◆ Given exercise:
Exactly the lines from the start of the data through the line containing "wl.new(sky.outputs[0], bg.inputs[0])" should be output, with both ends kept and nothing added.

◆ Dataset extract:
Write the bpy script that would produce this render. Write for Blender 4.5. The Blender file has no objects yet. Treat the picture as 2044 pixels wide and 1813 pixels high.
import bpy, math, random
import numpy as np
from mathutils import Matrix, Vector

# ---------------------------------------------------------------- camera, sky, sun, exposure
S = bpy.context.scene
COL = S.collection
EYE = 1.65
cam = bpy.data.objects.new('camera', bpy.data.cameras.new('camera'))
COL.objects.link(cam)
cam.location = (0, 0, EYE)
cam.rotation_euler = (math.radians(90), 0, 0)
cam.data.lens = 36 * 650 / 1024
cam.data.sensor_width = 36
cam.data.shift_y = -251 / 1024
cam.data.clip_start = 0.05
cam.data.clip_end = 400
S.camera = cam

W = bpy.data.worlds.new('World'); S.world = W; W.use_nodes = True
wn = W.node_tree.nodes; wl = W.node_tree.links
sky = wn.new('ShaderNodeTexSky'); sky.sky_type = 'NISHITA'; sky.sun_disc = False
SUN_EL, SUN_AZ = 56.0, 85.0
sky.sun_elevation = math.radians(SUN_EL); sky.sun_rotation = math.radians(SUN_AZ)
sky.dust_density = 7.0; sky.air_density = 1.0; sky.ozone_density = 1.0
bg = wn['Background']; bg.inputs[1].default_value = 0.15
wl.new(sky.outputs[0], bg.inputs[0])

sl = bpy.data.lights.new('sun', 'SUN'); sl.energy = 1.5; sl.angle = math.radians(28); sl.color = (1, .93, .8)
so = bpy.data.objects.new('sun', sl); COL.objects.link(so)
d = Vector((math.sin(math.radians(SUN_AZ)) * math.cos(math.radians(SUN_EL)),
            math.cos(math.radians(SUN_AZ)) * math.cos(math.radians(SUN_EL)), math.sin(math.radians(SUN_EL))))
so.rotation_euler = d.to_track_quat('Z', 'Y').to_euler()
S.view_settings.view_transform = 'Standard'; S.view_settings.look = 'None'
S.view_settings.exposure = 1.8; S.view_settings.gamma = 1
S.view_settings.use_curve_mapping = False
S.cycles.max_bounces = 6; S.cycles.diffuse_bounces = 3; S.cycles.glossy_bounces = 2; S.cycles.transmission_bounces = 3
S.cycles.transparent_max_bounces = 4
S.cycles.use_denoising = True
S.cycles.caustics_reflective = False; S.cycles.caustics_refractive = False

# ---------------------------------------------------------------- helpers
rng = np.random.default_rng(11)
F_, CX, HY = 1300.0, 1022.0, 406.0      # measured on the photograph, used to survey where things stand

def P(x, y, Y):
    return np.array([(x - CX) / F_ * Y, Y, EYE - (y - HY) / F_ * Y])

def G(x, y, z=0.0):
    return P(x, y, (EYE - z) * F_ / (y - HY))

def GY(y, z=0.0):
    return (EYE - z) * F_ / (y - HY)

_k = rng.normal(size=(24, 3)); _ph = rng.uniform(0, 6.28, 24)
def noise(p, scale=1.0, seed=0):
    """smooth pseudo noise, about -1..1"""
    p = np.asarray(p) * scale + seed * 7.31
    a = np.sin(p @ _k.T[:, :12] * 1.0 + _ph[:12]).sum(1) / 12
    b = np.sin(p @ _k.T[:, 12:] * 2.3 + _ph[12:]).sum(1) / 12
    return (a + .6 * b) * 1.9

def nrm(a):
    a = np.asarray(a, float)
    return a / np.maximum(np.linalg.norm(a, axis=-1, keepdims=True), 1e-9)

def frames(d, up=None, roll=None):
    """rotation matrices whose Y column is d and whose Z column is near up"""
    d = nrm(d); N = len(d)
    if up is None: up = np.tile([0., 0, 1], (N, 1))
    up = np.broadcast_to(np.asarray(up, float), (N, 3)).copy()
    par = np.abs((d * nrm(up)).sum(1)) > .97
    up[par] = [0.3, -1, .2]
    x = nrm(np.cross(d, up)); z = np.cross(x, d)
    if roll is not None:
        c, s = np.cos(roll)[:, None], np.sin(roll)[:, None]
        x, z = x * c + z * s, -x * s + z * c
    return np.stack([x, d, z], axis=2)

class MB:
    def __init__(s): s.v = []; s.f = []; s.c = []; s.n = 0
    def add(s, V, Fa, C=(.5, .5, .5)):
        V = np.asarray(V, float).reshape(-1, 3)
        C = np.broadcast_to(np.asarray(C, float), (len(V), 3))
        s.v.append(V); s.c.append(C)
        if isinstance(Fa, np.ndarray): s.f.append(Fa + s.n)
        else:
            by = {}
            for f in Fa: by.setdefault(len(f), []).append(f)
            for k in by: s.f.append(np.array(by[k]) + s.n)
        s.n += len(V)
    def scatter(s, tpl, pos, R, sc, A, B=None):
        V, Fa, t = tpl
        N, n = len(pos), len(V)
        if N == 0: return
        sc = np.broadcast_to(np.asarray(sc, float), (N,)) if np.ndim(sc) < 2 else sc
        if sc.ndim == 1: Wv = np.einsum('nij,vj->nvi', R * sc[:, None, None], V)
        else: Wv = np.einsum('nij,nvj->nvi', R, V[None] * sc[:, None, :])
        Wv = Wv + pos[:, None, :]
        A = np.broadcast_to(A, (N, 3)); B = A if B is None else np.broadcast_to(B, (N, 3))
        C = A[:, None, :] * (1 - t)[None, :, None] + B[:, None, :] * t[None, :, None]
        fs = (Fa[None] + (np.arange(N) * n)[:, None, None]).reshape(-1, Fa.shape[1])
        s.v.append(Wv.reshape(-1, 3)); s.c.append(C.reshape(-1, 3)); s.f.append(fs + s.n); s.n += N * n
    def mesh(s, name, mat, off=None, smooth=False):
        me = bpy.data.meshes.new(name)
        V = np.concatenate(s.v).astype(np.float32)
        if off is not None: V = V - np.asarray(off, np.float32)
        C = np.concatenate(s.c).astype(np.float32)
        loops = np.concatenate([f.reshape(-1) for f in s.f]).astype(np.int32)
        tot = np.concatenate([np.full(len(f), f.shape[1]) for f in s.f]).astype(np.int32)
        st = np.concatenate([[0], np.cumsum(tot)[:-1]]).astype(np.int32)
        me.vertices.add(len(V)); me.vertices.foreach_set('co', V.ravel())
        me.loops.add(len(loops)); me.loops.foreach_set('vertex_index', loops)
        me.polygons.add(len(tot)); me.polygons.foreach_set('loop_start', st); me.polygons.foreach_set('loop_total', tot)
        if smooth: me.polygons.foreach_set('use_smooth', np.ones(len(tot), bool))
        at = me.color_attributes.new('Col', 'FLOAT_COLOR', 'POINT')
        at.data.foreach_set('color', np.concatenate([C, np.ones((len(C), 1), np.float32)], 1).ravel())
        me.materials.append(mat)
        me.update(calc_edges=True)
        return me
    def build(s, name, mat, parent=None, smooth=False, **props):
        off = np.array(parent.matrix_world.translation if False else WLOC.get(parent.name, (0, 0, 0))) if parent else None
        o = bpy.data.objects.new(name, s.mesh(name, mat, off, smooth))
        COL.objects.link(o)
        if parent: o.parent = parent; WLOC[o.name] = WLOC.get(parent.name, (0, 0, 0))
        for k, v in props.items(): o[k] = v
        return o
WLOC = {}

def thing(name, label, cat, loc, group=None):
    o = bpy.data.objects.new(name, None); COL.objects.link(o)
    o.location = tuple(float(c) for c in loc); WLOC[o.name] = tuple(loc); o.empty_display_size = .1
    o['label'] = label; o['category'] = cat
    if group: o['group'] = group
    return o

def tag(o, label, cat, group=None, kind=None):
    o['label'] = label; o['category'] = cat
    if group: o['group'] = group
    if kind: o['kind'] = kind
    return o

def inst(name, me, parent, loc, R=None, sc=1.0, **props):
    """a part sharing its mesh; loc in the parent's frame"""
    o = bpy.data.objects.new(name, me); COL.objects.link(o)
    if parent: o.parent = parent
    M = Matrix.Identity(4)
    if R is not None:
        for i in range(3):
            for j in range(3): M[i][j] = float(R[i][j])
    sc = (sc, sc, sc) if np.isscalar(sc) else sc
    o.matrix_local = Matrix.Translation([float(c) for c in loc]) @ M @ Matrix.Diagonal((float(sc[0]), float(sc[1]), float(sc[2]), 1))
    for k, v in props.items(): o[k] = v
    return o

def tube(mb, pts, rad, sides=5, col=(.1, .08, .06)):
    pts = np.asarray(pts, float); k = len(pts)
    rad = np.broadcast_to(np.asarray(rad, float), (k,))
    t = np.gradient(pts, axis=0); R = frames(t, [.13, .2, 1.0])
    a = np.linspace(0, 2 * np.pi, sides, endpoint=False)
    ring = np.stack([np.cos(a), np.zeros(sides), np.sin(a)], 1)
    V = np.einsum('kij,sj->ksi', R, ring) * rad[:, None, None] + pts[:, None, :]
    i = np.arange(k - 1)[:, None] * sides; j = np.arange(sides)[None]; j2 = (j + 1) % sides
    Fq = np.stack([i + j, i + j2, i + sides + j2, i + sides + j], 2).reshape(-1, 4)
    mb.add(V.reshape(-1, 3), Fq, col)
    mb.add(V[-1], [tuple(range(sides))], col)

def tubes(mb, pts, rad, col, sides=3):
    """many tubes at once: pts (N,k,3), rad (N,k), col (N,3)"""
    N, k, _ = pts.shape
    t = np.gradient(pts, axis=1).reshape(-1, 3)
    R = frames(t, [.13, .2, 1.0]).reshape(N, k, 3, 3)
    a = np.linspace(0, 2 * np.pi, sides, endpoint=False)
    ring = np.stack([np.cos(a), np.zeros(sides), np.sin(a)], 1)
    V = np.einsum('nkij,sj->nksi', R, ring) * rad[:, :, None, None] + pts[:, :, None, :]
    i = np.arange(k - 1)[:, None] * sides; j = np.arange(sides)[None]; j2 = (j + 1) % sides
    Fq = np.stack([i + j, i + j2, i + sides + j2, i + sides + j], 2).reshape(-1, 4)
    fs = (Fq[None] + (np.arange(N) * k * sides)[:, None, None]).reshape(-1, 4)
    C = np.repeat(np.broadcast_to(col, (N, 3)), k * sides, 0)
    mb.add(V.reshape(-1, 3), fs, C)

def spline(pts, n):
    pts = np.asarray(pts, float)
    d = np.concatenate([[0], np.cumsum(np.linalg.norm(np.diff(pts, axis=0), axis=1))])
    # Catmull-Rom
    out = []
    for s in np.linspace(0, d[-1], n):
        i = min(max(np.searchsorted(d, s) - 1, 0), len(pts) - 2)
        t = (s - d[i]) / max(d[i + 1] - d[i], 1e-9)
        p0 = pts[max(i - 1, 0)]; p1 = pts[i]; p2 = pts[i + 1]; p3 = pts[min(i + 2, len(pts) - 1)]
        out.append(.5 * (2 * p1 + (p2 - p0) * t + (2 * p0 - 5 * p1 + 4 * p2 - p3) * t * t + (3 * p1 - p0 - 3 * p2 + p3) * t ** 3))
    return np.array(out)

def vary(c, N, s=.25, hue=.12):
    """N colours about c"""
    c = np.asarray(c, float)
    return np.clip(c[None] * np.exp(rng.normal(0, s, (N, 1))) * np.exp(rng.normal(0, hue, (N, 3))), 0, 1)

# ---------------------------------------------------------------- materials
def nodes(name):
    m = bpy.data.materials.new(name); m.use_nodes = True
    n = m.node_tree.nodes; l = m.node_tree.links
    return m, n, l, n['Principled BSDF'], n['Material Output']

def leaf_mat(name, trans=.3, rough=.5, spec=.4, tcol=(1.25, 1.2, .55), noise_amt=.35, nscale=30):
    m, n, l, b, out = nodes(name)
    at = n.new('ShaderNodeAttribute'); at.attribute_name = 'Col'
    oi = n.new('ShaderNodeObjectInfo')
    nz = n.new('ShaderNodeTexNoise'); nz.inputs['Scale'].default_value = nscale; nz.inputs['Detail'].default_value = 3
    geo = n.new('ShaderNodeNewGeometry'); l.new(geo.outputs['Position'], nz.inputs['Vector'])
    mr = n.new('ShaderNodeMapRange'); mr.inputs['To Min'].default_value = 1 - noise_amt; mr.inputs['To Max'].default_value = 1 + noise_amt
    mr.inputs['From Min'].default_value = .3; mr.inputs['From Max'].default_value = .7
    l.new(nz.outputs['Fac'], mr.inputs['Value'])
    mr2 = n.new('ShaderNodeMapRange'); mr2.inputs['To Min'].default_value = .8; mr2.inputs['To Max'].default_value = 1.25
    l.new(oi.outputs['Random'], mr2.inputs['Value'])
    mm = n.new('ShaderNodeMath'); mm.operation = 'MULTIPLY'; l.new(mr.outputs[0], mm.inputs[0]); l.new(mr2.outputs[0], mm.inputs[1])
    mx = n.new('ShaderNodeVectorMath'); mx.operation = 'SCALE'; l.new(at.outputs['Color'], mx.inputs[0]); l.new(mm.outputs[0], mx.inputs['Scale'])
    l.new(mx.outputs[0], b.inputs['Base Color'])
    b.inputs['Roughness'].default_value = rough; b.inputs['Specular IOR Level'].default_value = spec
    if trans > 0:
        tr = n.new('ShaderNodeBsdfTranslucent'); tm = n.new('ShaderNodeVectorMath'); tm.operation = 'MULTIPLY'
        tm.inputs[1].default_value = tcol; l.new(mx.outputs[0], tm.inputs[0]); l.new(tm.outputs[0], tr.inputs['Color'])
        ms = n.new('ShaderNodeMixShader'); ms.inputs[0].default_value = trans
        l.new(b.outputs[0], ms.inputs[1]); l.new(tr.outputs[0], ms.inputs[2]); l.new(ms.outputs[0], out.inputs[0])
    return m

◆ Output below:
Write the bpy script that would produce this render. Write for Blender 4.5. The Blender file has no objects yet. Treat the picture as 2044 pixels wide and 1813 pixels high.
import bpy, math, random
import numpy as np
from mathutils import Matrix, Vector

# ---------------------------------------------------------------- camera, sky, sun, exposure
S = bpy.context.scene
COL = S.collection
EYE = 1.65
cam = bpy.data.objects.new('camera', bpy.data.cameras.new('camera'))
COL.objects.link(cam)
cam.location = (0, 0, EYE)
cam.rotation_euler = (math.radians(90), 0, 0)
cam.data.lens = 36 * 650 / 1024
cam.data.sensor_width = 36
cam.data.shift_y = -251 / 1024
cam.data.clip_start = 0.05
cam.data.clip_end = 400
S.camera = cam

W = bpy.data.worlds.new('World'); S.world = W; W.use_nodes = True
wn = W.node_tree.nodes; wl = W.node_tree.links
sky = wn.new('ShaderNodeTexSky'); sky.sky_type = 'NISHITA'; sky.sun_disc = False
SUN_EL, SUN_AZ = 56.0, 85.0
sky.sun_elevation = math.radians(SUN_EL); sky.sun_rotation = math.radians(SUN_AZ)
sky.dust_density = 7.0; sky.air_density = 1.0; sky.ozone_density = 1.0
bg = wn['Background']; bg.inputs[1].default_value = 0.15
wl.new(sky.outputs[0], bg.inputs[0])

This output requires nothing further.